A surd is an exact value involving a root that cannot be simplified to a whole number. More complex expressions may involve multiplying brackets containing surds or simplifying fractions that contain surds by dividing out common factors.

 

Multiplying expressions containing surds

 

When multiplying expressions with surds, use the distributive law and then simplify.

 

For example:

$$
(\sqrt{3} + 2)(\sqrt{3} + 5)
$$

 

Multiply each term:

$$
\sqrt{3} \times \sqrt{3} + \sqrt{3} \times 5 + 2 \times \sqrt{3} + 2 \times 5
$$

 

Simplify each part:

$$
3 + 5\sqrt{3} + 2\sqrt{3} + 10
$$

 

Combine like terms:

$$
13 + 7\sqrt{3}
$$

 

Another example:

$$
(2\sqrt{5} - 3)(\sqrt{5} + 4)
$$

 

Multiply:

$$
2\sqrt{5}\sqrt{5} + 8\sqrt{5} - 3\sqrt{5} - 12
$$

 

Simplify:

$$
10 + 5\sqrt{5} - 12
$$

$$
= 5\sqrt{5} - 2
$$

 

Simplifying fractions containing surds by dividing common factors

 

Fractions containing surds can often be simplified by dividing out a common factor from the numerator and denominator.

 

For example:

$$
\frac{6\sqrt{2}}{3\sqrt{2}}
$$

 

Both the numerator and denominator contain the factor \( 3\sqrt{2} \), so divide through:

$$
\frac{6\sqrt{2}}{3\sqrt{2}} = \frac{6}{3}
$$

$$
= 2
$$

 

Another example:

$$
\frac{10\sqrt{3}}{5\sqrt{3}}
$$

 

Divide by \( 5\sqrt{3} \):

$$
= \frac{10}{5}
$$

$$
= 2
$$

 

Fractions may also simplify partially.

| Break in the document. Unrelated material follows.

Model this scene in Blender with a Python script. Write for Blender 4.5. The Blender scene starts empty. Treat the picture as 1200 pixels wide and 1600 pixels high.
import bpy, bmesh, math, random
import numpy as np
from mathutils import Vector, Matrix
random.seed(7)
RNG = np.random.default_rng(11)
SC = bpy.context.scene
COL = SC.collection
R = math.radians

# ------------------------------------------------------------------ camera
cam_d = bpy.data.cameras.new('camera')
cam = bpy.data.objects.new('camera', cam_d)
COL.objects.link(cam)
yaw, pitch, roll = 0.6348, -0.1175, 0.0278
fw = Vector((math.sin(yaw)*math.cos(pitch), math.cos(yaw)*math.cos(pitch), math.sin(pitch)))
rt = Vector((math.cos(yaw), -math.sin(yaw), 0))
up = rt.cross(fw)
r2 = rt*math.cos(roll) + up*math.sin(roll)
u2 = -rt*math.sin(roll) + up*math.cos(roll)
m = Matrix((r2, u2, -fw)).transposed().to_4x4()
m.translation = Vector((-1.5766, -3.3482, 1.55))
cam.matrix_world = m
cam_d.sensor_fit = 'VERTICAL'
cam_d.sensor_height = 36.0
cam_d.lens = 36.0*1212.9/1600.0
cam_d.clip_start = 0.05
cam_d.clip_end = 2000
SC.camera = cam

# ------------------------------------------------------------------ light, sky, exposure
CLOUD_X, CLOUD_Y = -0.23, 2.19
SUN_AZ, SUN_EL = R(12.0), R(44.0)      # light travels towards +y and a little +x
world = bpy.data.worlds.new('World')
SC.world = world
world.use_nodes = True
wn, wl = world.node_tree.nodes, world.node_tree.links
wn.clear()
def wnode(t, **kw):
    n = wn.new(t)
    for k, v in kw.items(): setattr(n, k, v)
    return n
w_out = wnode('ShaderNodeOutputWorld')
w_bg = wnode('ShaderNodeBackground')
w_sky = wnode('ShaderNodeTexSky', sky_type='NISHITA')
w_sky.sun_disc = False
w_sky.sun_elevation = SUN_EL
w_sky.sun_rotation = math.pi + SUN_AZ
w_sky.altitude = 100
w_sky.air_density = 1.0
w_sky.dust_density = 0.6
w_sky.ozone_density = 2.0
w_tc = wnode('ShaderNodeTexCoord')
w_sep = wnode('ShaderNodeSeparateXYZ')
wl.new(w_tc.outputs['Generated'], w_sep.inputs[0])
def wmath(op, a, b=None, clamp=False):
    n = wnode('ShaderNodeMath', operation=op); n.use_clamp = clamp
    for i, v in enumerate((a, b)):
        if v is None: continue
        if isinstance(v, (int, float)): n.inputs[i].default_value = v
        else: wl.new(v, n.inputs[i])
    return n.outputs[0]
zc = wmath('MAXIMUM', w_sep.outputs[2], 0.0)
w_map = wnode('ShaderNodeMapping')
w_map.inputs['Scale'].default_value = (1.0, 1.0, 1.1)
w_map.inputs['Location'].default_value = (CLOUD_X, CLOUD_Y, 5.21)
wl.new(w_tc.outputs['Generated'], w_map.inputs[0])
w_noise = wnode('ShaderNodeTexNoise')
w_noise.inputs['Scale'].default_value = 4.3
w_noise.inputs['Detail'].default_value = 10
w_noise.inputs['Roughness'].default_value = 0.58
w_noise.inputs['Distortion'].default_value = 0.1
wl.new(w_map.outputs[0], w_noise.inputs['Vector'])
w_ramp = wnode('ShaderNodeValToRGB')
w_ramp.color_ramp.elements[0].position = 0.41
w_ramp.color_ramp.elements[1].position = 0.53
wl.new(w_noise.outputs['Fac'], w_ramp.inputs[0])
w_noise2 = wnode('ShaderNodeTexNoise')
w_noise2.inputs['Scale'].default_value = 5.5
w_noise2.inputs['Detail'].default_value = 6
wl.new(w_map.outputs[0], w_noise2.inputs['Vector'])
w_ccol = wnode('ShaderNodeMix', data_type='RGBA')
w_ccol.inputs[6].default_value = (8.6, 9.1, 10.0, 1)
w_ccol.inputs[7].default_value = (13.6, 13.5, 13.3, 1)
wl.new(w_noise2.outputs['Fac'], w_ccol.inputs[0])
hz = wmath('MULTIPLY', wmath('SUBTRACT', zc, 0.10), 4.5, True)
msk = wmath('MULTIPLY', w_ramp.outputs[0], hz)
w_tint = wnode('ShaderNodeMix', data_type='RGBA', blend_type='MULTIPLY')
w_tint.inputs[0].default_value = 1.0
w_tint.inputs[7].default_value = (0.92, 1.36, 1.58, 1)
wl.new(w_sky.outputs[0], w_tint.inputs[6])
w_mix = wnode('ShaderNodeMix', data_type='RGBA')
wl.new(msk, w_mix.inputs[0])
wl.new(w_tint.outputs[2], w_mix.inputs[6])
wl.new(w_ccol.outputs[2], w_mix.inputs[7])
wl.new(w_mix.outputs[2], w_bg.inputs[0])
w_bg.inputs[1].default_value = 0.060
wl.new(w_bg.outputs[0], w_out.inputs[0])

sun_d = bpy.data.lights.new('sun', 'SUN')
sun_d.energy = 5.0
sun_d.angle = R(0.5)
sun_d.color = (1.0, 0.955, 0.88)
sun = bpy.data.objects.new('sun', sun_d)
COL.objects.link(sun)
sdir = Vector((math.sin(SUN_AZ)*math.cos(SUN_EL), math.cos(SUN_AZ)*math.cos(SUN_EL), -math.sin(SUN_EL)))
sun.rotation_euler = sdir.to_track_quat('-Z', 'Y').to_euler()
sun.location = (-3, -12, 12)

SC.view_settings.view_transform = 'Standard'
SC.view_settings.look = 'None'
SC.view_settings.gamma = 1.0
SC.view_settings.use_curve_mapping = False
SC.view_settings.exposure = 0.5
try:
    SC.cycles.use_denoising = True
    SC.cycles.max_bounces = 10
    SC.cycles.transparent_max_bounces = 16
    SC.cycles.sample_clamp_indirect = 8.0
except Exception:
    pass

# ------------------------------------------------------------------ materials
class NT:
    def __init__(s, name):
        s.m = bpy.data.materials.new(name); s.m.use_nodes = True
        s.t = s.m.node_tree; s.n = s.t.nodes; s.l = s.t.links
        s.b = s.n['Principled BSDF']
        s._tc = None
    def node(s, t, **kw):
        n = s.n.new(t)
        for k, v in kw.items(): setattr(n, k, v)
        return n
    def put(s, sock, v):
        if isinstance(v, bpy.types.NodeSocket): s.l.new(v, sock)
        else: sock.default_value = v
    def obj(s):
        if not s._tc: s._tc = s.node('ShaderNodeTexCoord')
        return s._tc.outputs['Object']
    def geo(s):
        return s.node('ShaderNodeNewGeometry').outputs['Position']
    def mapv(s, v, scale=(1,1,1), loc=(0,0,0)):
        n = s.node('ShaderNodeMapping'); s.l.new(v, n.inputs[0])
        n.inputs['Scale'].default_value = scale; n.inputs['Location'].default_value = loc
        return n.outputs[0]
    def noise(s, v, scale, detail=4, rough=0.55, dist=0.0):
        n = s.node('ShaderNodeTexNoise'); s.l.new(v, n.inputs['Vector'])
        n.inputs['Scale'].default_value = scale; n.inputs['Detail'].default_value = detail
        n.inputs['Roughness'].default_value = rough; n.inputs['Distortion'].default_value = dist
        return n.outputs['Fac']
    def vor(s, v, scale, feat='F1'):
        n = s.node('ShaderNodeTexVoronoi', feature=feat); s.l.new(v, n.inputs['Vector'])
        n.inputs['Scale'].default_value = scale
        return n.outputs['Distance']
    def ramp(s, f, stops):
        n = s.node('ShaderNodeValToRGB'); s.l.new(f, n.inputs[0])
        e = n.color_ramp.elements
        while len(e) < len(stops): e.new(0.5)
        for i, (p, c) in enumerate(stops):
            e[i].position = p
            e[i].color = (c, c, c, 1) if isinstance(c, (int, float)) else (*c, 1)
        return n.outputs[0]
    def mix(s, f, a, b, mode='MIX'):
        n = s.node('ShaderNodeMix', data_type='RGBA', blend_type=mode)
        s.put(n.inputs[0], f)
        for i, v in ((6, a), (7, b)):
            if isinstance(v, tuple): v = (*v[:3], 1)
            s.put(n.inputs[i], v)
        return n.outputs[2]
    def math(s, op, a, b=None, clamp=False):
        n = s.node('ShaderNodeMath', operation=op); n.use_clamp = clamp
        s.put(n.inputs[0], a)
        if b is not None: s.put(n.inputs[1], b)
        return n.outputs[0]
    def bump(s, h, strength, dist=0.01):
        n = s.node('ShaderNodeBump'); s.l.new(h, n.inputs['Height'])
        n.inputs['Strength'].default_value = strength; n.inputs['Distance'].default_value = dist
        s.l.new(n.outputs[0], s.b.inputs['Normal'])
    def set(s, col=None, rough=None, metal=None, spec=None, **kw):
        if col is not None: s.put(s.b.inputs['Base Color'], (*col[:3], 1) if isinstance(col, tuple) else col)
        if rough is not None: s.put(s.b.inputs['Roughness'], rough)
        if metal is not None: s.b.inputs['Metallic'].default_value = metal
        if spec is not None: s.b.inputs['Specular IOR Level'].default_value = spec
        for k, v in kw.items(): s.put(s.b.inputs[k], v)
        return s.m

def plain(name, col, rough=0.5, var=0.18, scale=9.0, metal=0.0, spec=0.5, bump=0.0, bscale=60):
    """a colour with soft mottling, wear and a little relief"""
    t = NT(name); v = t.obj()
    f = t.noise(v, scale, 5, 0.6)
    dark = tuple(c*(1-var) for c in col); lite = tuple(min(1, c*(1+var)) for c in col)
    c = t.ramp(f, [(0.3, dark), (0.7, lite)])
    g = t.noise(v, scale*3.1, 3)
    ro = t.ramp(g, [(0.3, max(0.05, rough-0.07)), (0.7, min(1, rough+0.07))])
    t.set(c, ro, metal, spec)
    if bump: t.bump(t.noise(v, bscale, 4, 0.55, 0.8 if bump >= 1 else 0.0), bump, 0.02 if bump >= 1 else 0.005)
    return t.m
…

For example:

$$
\frac{8\sqrt{12}}{4\sqrt{3}}
$$

 

First simplify the surd:

$$
\sqrt{12} = 2\sqrt{3}
$$

 

So the fraction becomes:

$$
\frac{16\sqrt{3}}{4\sqrt{3}}
$$

 

Now divide by \( 4\sqrt{3} \):

$$
= 4
$$

 

Key points to remember

 

When multiplying expressions with surds, expand carefully and then simplify.
When simplifying fractions with surds, always look for common numerical or surd factors that can be divided out before doing anything else.

 

Keeping surd expressions simplified makes later calculations clearer and helps ensure answers remain exact.